Job: Copy the lines that follow, keeping every character the same.
━━━━━━━━━━━━━━━━━━━━
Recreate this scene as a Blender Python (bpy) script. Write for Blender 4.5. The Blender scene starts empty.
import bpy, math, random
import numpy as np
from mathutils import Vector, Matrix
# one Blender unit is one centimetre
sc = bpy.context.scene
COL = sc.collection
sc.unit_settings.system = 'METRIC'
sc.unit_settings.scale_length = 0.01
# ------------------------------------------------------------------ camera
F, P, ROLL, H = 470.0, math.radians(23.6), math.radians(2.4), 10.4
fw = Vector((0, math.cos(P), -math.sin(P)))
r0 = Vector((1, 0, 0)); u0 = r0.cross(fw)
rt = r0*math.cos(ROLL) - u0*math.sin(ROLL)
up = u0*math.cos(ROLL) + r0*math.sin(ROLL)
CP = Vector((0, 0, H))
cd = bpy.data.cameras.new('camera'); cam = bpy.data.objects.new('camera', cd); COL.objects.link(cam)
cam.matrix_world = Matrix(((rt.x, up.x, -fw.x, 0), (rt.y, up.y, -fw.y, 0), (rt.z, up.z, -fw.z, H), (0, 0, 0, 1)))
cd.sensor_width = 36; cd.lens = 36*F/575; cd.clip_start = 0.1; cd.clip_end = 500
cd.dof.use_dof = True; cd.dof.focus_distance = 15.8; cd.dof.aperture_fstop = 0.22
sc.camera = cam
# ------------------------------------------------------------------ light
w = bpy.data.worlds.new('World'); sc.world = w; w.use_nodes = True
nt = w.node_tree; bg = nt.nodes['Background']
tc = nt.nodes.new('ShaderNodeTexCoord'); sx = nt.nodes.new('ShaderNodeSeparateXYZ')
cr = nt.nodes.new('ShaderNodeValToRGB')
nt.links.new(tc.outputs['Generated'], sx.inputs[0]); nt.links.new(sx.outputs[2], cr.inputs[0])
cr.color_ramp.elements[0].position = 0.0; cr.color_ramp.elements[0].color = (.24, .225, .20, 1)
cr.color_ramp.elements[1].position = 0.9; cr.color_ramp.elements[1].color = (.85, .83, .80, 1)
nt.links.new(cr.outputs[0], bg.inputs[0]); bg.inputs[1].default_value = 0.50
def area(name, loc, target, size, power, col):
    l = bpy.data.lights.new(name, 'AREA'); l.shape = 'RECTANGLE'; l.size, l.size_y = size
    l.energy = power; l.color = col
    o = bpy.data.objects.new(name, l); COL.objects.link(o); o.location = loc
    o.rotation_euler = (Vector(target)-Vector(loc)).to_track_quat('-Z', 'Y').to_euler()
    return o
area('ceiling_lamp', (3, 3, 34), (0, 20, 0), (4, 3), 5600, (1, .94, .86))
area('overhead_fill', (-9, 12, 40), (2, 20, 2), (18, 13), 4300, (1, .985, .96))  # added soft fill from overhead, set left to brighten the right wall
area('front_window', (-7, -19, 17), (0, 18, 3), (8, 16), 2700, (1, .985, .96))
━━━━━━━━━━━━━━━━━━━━
Full solution:
Recreate this scene as a Blender Python (bpy) script. Write for Blender 4.5. The Blender scene starts empty.
import bpy, math, random
import numpy as np
from mathutils import Vector, Matrix
# one Blender unit is one centimetre
sc = bpy.context.scene
COL = sc.collection
sc.unit_settings.system = 'METRIC'
sc.unit_settings.scale_length = 0.01
# ------------------------------------------------------------------ camera
F, P, ROLL, H = 470.0, math.radians(23.6), math.radians(2.4), 10.4
fw = Vector((0, math.cos(P), -math.sin(P)))
r0 = Vector((1, 0, 0)); u0 = r0.cross(fw)
rt = r0*math.cos(ROLL) - u0*math.sin(ROLL)
up = u0*math.cos(ROLL) + r0*math.sin(ROLL)
CP = Vector((0, 0, H))
cd = bpy.data.cameras.new('camera'); cam = bpy.data.objects.new('camera', cd); COL.objects.link(cam)
cam.matrix_world = Matrix(((rt.x, up.x, -fw.x, 0), (rt.y, up.y, -fw.y, 0), (rt.z, up.z, -fw.z, H), (0, 0, 0, 1)))
cd.sensor_width = 36; cd.lens = 36*F/575; cd.clip_start = 0.1; cd.clip_end = 500
cd.dof.use_dof = True; cd.dof.focus_distance = 15.8; cd.dof.aperture_fstop = 0.22
sc.camera = cam
# ------------------------------------------------------------------ light
w = bpy.data.worlds.new('World'); sc.world = w; w.use_nodes = True
nt = w.node_tree; bg = nt.nodes['Background']
tc = nt.nodes.new('ShaderNodeTexCoord'); sx = nt.nodes.new('ShaderNodeSeparateXYZ')
cr = nt.nodes.new('ShaderNodeValToRGB')
nt.links.new(tc.outputs['Generated'], sx.inputs[0]); nt.links.new(sx.outputs[2], cr.inputs[0])
cr.color_ramp.elements[0].position = 0.0; cr.color_ramp.elements[0].color = (.24, .225, .20, 1)
cr.color_ramp.elements[1].position = 0.9; cr.color_ramp.elements[1].color = (.85, .83, .80, 1)
nt.links.new(cr.outputs[0], bg.inputs[0]); bg.inputs[1].default_value = 0.50
def area(name, loc, target, size, power, col):
    l = bpy.data.lights.new(name, 'AREA'); l.shape = 'RECTANGLE'; l.size, l.size_y = size
    l.energy = power; l.color = col
    o = bpy.data.objects.new(name, l); COL.objects.link(o); o.location = loc
    o.rotation_euler = (Vector(target)-Vector(loc)).to_track_quat('-Z', 'Y').to_euler()
    return o
area('ceiling_lamp', (3, 3, 34), (0, 20, 0), (4, 3), 5600, (1, .94, .86))
area('overhead_fill', (-9, 12, 40), (2, 20, 2), (18, 13), 4300, (1, .985, .96))  # added soft fill from overhead, set left to brighten the right wall
area('front_window', (-7, -19, 17), (0, 18, 3), (8, 16), 2700, (1, .985, .96))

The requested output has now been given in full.